Primeiro foi o Cartel de Medellín. Agora, anuncia-se o fim iminente do Cartel de Cali. Se esses poderosos cartéis aos quais se atribuíram a quase totalidade da produção global de cocaína e crack podem ser tão facilmente destruídos, como se explica então que a oferta e o consumo de drogas só aumentem?
O tráfico se assemelha muito à Hidra de Lerna, o monstro da mitologia grega que possuía nove cabeças, uma das quais imortal. Hércules foi encarregado de ``aniquilar" a Hidra, mas para cada cabeça mortal que ele decepava, duas novas brotavam em seu lugar.
O semideus decidiu então atear fogo ao bicho e, por fim, cortou-lhe a cabeça imortal e a enterrou sob uma pesada pedra, onde ela teria permanecido vivíssima. A rigor, portanto, Hércules não matou a Hidra, ele apenas a ``varreu para debaixo do tapete".
No caso do tráfico, os cartéis são as cabeças mortais.
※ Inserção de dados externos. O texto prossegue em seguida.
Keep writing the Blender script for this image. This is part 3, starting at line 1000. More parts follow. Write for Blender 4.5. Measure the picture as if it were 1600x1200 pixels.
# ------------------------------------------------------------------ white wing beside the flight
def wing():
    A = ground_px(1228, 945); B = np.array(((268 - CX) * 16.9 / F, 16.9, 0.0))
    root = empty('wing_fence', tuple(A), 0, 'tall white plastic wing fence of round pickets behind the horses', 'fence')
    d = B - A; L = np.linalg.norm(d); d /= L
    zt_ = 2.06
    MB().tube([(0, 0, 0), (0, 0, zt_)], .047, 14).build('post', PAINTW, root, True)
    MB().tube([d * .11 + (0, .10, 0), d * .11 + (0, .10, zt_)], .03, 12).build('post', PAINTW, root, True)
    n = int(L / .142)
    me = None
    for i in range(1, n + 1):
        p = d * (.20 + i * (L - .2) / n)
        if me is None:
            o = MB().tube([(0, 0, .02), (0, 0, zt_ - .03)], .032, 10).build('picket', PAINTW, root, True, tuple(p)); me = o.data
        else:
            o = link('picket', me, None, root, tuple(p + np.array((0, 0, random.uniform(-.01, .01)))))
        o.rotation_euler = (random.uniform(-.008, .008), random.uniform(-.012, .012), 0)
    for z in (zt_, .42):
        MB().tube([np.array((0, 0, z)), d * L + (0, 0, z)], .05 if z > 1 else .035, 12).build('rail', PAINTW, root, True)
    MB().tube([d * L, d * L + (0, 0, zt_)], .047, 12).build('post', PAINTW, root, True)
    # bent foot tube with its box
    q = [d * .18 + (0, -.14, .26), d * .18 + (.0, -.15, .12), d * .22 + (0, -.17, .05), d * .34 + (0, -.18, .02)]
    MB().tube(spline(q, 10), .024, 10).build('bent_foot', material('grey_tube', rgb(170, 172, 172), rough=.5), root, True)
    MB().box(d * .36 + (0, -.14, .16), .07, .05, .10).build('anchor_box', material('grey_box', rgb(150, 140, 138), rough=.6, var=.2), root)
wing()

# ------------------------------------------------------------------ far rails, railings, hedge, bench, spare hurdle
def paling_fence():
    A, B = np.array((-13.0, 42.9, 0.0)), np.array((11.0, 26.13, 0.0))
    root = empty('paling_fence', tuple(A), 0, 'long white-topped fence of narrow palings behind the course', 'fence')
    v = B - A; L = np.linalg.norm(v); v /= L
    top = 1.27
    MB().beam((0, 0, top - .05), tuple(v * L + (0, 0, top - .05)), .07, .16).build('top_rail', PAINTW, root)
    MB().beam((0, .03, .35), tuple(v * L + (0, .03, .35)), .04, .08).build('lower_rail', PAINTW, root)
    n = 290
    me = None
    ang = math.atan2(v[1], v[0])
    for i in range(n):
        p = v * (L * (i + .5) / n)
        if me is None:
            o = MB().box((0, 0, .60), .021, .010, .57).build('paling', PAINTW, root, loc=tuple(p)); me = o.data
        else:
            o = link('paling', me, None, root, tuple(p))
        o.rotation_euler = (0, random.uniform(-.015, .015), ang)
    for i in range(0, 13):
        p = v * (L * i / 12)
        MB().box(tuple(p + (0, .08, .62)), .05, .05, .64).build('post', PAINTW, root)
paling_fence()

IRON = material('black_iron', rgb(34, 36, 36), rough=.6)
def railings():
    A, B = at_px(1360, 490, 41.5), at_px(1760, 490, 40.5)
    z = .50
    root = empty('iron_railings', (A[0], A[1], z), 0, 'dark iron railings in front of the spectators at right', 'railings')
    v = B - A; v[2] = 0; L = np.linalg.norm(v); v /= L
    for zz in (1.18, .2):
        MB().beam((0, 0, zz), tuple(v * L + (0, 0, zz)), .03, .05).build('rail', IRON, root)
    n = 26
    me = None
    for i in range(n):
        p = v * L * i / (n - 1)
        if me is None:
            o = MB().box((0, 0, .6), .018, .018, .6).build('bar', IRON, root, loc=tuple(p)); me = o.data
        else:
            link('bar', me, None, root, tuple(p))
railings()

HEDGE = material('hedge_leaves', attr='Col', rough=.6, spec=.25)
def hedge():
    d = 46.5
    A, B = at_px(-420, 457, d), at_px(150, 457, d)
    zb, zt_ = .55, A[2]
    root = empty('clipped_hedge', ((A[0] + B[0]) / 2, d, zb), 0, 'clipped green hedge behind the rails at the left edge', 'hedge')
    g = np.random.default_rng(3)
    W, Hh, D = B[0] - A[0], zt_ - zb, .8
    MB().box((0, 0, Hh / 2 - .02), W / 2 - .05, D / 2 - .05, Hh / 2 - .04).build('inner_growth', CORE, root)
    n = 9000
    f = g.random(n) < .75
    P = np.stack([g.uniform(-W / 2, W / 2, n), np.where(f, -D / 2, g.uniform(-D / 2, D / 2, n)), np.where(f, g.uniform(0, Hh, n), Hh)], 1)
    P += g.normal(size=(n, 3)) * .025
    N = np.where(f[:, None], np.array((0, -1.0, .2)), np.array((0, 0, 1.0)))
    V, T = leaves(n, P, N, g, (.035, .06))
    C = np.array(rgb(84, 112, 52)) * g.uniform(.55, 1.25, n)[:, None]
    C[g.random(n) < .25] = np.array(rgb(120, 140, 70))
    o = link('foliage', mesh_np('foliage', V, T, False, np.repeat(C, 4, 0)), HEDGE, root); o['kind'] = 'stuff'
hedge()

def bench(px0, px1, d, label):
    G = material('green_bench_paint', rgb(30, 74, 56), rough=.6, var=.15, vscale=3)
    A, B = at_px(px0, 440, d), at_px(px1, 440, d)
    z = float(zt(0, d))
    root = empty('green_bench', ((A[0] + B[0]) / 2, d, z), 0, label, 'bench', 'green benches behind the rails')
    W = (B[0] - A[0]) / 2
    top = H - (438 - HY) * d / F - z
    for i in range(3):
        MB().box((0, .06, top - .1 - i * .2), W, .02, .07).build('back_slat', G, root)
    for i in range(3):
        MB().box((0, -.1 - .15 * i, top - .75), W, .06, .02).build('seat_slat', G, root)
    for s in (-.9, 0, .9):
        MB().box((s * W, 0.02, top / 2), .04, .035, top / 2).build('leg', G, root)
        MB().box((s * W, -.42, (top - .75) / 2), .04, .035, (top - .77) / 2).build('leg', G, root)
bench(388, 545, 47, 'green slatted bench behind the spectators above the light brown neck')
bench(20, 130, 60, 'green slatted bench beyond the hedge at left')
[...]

Para cada uma ``destruída", surgem duas novas. A cabeça imortal é o todo-poderoso mercado, a demanda, o consumidor, o homem. E, enquanto o homem for homem, com seus impulsos dionisíacos e fragilidades bioquímicas, o flagelo das drogas tende a permanecer, sejam elas ilegais, como a cocaína e a heroína, ou legais, como o tabaco e o álcool.
Os bilhões de dólares gastos anualmente em todo o mundo na repressão ao tráfico são apenas uma cara tentativa de varrer o problema para debaixo do tapete. O que é uma pena.